*Do this*
Write out the whole listing again, exactly as given.

*Source data*
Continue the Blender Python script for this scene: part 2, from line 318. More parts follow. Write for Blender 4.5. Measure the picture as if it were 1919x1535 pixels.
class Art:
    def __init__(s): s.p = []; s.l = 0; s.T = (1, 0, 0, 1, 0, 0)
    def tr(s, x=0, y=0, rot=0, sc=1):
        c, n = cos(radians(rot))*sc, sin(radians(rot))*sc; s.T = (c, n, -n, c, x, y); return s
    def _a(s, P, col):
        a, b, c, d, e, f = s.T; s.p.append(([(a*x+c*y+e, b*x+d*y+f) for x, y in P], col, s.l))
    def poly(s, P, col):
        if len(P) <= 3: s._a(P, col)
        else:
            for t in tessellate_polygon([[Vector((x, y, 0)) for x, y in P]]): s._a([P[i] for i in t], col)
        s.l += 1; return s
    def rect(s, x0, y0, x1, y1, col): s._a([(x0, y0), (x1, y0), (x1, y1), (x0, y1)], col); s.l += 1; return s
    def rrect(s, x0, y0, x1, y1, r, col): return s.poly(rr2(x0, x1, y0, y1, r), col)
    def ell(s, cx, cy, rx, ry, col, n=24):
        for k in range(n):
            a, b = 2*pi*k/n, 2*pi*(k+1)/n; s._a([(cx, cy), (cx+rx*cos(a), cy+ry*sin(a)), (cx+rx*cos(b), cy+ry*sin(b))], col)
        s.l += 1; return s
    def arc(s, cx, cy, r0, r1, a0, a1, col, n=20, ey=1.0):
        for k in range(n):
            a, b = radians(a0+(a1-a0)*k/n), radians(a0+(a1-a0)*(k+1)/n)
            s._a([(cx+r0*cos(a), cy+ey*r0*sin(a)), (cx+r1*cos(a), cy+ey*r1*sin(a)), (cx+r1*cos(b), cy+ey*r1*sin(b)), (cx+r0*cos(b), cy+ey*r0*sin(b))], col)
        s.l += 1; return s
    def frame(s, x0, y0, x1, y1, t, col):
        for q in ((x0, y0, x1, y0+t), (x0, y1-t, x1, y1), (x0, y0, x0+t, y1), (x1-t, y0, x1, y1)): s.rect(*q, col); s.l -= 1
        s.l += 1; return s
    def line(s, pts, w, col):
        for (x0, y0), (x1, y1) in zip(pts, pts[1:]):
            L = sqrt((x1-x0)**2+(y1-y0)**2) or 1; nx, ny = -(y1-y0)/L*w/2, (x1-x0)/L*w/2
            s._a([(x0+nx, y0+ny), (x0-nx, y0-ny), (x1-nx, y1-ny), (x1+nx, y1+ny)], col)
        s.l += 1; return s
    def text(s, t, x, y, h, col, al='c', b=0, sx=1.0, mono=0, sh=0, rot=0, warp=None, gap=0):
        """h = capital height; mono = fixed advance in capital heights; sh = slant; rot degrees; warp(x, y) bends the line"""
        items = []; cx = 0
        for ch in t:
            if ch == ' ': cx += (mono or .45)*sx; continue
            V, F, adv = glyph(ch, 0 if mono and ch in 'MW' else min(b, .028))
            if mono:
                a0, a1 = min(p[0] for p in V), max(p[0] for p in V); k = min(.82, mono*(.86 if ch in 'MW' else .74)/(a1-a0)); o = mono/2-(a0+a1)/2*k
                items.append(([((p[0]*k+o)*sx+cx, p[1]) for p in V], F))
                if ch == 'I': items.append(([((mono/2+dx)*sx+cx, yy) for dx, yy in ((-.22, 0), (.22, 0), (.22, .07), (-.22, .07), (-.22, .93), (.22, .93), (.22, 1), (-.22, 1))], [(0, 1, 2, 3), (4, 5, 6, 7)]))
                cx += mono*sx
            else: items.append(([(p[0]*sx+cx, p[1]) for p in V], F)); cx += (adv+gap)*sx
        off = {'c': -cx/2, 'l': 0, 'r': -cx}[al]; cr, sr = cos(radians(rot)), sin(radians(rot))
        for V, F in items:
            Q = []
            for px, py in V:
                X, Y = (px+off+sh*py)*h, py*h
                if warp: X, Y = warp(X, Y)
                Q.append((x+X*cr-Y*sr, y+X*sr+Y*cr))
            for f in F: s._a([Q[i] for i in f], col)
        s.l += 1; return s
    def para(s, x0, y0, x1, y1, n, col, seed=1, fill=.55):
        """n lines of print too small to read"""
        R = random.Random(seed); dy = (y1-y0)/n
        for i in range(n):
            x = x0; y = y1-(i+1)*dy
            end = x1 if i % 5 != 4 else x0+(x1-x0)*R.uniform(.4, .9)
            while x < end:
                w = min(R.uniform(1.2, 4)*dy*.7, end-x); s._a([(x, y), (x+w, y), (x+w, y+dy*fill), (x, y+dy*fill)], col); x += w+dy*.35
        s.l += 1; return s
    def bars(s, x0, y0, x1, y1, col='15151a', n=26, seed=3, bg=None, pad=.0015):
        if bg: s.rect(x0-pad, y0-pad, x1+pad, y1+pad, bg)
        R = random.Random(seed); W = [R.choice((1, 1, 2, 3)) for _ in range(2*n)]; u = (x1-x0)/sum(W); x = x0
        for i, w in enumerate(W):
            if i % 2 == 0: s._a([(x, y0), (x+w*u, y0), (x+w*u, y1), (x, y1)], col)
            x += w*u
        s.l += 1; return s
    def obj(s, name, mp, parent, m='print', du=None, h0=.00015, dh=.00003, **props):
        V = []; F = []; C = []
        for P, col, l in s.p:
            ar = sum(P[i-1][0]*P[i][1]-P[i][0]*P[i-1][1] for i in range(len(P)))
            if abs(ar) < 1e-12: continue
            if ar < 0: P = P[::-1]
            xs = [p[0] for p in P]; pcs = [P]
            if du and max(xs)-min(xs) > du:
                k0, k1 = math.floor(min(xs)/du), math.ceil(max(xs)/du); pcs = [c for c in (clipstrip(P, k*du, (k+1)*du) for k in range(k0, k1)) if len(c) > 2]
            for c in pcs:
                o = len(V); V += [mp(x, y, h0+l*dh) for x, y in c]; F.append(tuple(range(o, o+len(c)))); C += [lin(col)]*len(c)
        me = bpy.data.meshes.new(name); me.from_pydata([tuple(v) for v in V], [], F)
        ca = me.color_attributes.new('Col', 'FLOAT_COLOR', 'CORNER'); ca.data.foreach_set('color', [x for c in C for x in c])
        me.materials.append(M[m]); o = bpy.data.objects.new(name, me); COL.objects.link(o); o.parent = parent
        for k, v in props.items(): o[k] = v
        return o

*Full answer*
Continue the Blender Python script for this scene: part 2, from line 318. More parts follow. Write for Blender 4.5. Measure the picture as if it were 1919x1535 pixels.
class Art:
    def __init__(s): s.p = []; s.l = 0; s.T = (1, 0, 0, 1, 0, 0)
    def tr(s, x=0, y=0, rot=0, sc=1):
        c, n = cos(radians(rot))*sc, sin(radians(rot))*sc; s.T = (c, n, -n, c, x, y); return s
    def _a(s, P, col):
        a, b, c, d, e, f = s.T; s.p.append(([(a*x+c*y+e, b*x+d*y+f) for x, y in P], col, s.l))
    def poly(s, P, col):
        if len(P) <= 3: s._a(P, col)
        else:
            for t in tessellate_polygon([[Vector((x, y, 0)) for x, y in P]]): s._a([P[i] for i in t], col)
        s.l += 1; return s
    def rect(s, x0, y0, x1, y1, col): s._a([(x0, y0), (x1, y0), (x1, y1), (x0, y1)], col); s.l += 1; return s
    def rrect(s, x0, y0, x1, y1, r, col): return s.poly(rr2(x0, x1, y0, y1, r), col)
    def ell(s, cx, cy, rx, ry, col, n=24):
        for k in range(n):
            a, b = 2*pi*k/n, 2*pi*(k+1)/n; s._a([(cx, cy), (cx+rx*cos(a), cy+ry*sin(a)), (cx+rx*cos(b), cy+ry*sin(b))], col)
        s.l += 1; return s
    def arc(s, cx, cy, r0, r1, a0, a1, col, n=20, ey=1.0):
        for k in range(n):
            a, b = radians(a0+(a1-a0)*k/n), radians(a0+(a1-a0)*(k+1)/n)
            s._a([(cx+r0*cos(a), cy+ey*r0*sin(a)), (cx+r1*cos(a), cy+ey*r1*sin(a)), (cx+r1*cos(b), cy+ey*r1*sin(b)), (cx+r0*cos(b), cy+ey*r0*sin(b))], col)
        s.l += 1; return s
    def frame(s, x0, y0, x1, y1, t, col):
        for q in ((x0, y0, x1, y0+t), (x0, y1-t, x1, y1), (x0, y0, x0+t, y1), (x1-t, y0, x1, y1)): s.rect(*q, col); s.l -= 1
        s.l += 1; return s
    def line(s, pts, w, col):
        for (x0, y0), (x1, y1) in zip(pts, pts[1:]):
            L = sqrt((x1-x0)**2+(y1-y0)**2) or 1; nx, ny = -(y1-y0)/L*w/2, (x1-x0)/L*w/2
            s._a([(x0+nx, y0+ny), (x0-nx, y0-ny), (x1-nx, y1-ny), (x1+nx, y1+ny)], col)
        s.l += 1; return s
    def text(s, t, x, y, h, col, al='c', b=0, sx=1.0, mono=0, sh=0, rot=0, warp=None, gap=0):
        """h = capital height; mono = fixed advance in capital heights; sh = slant; rot degrees; warp(x, y) bends the line"""
        items = []; cx = 0
        for ch in t:
            if ch == ' ': cx += (mono or .45)*sx; continue
            V, F, adv = glyph(ch, 0 if mono and ch in 'MW' else min(b, .028))
            if mono:
                a0, a1 = min(p[0] for p in V), max(p[0] for p in V); k = min(.82, mono*(.86 if ch in 'MW' else .74)/(a1-a0)); o = mono/2-(a0+a1)/2*k
                items.append(([((p[0]*k+o)*sx+cx, p[1]) for p in V], F))
                if ch == 'I': items.append(([((mono/2+dx)*sx+cx, yy) for dx, yy in ((-.22, 0), (.22, 0), (.22, .07), (-.22, .07), (-.22, .93), (.22, .93), (.22, 1), (-.22, 1))], [(0, 1, 2, 3), (4, 5, 6, 7)]))
                cx += mono*sx
            else: items.append(([(p[0]*sx+cx, p[1]) for p in V], F)); cx += (adv+gap)*sx
        off = {'c': -cx/2, 'l': 0, 'r': -cx}[al]; cr, sr = cos(radians(rot)), sin(radians(rot))
        for V, F in items:
            Q = []
            for px, py in V:
                X, Y = (px+off+sh*py)*h, py*h
                if warp: X, Y = warp(X, Y)
                Q.append((x+X*cr-Y*sr, y+X*sr+Y*cr))
            for f in F: s._a([Q[i] for i in f], col)
        s.l += 1; return s
    def para(s, x0, y0, x1, y1, n, col, seed=1, fill=.55):
        """n lines of print too small to read"""
        R = random.Random(seed); dy = (y1-y0)/n
        for i in range(n):
            x = x0; y = y1-(i+1)*dy
            end = x1 if i % 5 != 4 else x0+(x1-x0)*R.uniform(.4, .9)
            while x < end:
                w = min(R.uniform(1.2, 4)*dy*.7, end-x); s._a([(x, y), (x+w, y), (x+w, y+dy*fill), (x, y+dy*fill)], col); x += w+dy*.35
        s.l += 1; return s
    def bars(s, x0, y0, x1, y1, col='15151a', n=26, seed=3, bg=None, pad=.0015):
        if bg: s.rect(x0-pad, y0-pad, x1+pad, y1+pad, bg)
        R = random.Random(seed); W = [R.choice((1, 1, 2, 3)) for _ in range(2*n)]; u = (x1-x0)/sum(W); x = x0
        for i, w in enumerate(W):
            if i % 2 == 0: s._a([(x, y0), (x+w*u, y0), (x+w*u, y1), (x, y1)], col)
            x += w*u
        s.l += 1; return s
    def obj(s, name, mp, parent, m='print', du=None, h0=.00015, dh=.00003, **props):
        V = []; F = []; C = []
        for P, col, l in s.p:
            ar = sum(P[i-1][0]*P[i][1]-P[i][0]*P[i-1][1] for i in range(len(P)))
            if abs(ar) < 1e-12: continue
            if ar < 0: P = P[::-1]
            xs = [p[0] for p in P]; pcs = [P]
            if du and max(xs)-min(xs) > du:
                k0, k1 = math.floor(min(xs)/du), math.ceil(max(xs)/du); pcs = [c for c in (clipstrip(P, k*du, (k+1)*du) for k in range(k0, k1)) if len(c) > 2]
            for c in pcs:
                o = len(V); V += [mp(x, y, h0+l*dh) for x, y in c]; F.append(tuple(range(o, o+len(c)))); C += [lin(col)]*len(c)
        me = bpy.data.meshes.new(name); me.from_pydata([tuple(v) for v in V], [], F)
        ca = me.color_attributes.new('Col', 'FLOAT_COLOR', 'CORNER'); ca.data.foreach_set('color', [x for c in C for x in c])
        me.materials.append(M[m]); o = bpy.data.objects.new(name, me); COL.objects.link(o); o.parent = parent
        for k, v in props.items(): o[k] = v
        return o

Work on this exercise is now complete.